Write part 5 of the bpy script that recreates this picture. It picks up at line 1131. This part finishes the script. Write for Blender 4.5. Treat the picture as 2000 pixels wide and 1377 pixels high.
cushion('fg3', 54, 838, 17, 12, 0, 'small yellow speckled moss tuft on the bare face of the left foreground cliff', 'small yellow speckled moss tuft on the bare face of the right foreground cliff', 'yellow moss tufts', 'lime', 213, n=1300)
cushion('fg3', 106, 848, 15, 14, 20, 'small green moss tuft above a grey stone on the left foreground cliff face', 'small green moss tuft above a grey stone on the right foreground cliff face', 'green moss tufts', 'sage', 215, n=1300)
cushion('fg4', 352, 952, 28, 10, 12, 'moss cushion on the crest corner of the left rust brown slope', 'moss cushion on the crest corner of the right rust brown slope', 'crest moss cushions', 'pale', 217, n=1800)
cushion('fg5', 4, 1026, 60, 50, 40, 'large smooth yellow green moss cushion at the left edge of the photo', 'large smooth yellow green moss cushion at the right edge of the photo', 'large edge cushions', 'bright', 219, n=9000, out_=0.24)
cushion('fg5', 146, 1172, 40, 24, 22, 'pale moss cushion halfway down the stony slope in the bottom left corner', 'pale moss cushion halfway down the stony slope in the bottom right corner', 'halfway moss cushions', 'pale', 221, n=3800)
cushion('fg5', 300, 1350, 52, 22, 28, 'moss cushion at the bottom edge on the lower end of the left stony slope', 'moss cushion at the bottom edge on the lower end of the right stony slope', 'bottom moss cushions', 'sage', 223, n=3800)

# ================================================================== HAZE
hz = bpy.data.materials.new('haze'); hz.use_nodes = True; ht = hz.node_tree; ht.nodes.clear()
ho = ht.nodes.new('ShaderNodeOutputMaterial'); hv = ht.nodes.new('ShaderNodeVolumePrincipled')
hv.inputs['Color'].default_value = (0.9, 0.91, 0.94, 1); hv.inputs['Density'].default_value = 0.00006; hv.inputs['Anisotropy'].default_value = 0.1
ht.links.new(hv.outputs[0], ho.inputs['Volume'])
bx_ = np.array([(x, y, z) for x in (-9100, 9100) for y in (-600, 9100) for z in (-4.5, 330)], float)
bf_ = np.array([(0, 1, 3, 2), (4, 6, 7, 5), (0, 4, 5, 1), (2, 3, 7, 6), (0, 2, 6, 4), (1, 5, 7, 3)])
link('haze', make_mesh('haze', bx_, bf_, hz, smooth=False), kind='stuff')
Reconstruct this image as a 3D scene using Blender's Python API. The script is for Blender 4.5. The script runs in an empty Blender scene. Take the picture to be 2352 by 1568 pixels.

::::

Aim:
Output the lines above verbatim and in full.

Result of this exercise:
Write part 5 of the bpy script that recreates this picture. It picks up at line 1131. This part finishes the script. Write for Blender 4.5. Treat the picture as 2000 pixels wide and 1377 pixels high.
cushion('fg3', 54, 838, 17, 12, 0, 'small yellow speckled moss tuft on the bare face of the left foreground cliff', 'small yellow speckled moss tuft on the bare face of the right foreground cliff', 'yellow moss tufts', 'lime', 213, n=1300)
cushion('fg3', 106, 848, 15, 14, 20, 'small green moss tuft above a grey stone on the left foreground cliff face', 'small green moss tuft above a grey stone on the right foreground cliff face', 'green moss tufts', 'sage', 215, n=1300)
cushion('fg4', 352, 952, 28, 10, 12, 'moss cushion on the crest corner of the left rust brown slope', 'moss cushion on the crest corner of the right rust brown slope', 'crest moss cushions', 'pale', 217, n=1800)
cushion('fg5', 4, 1026, 60, 50, 40, 'large smooth yellow green moss cushion at the left edge of the photo', 'large smooth yellow green moss cushion at the right edge of the photo', 'large edge cushions', 'bright', 219, n=9000, out_=0.24)
cushion('fg5', 146, 1172, 40, 24, 22, 'pale moss cushion halfway down the stony slope in the bottom left corner', 'pale moss cushion halfway down the stony slope in the bottom right corner', 'halfway moss cushions', 'pale', 221, n=3800)
cushion('fg5', 300, 1350, 52, 22, 28, 'moss cushion at the bottom edge on the lower end of the left stony slope', 'moss cushion at the bottom edge on the lower end of the right stony slope', 'bottom moss cushions', 'sage', 223, n=3800)

# ================================================================== HAZE
hz = bpy.data.materials.new('haze'); hz.use_nodes = True; ht = hz.node_tree; ht.nodes.clear()
ho = ht.nodes.new('ShaderNodeOutputMaterial'); hv = ht.nodes.new('ShaderNodeVolumePrincipled')
hv.inputs['Color'].default_value = (0.9, 0.91, 0.94, 1); hv.inputs['Density'].default_value = 0.00006; hv.inputs['Anisotropy'].default_value = 0.1
ht.links.new(hv.outputs[0], ho.inputs['Volume'])
bx_ = np.array([(x, y, z) for x in (-9100, 9100) for y in (-600, 9100) for z in (-4.5, 330)], float)
bf_ = np.array([(0, 1, 3, 2), (4, 6, 7, 5), (0, 4, 5, 1), (2, 3, 7, 6), (0, 2, 6, 4), (1, 5, 7, 3)])
link('haze', make_mesh('haze', bx_, bf_, hz, smooth=False), kind='stuff')
Reconstruct this image as a 3D scene using Blender's Python API. The script is for Blender 4.5. The script runs in an empty Blender scene. Take the picture to be 2352 by 1568 pixels.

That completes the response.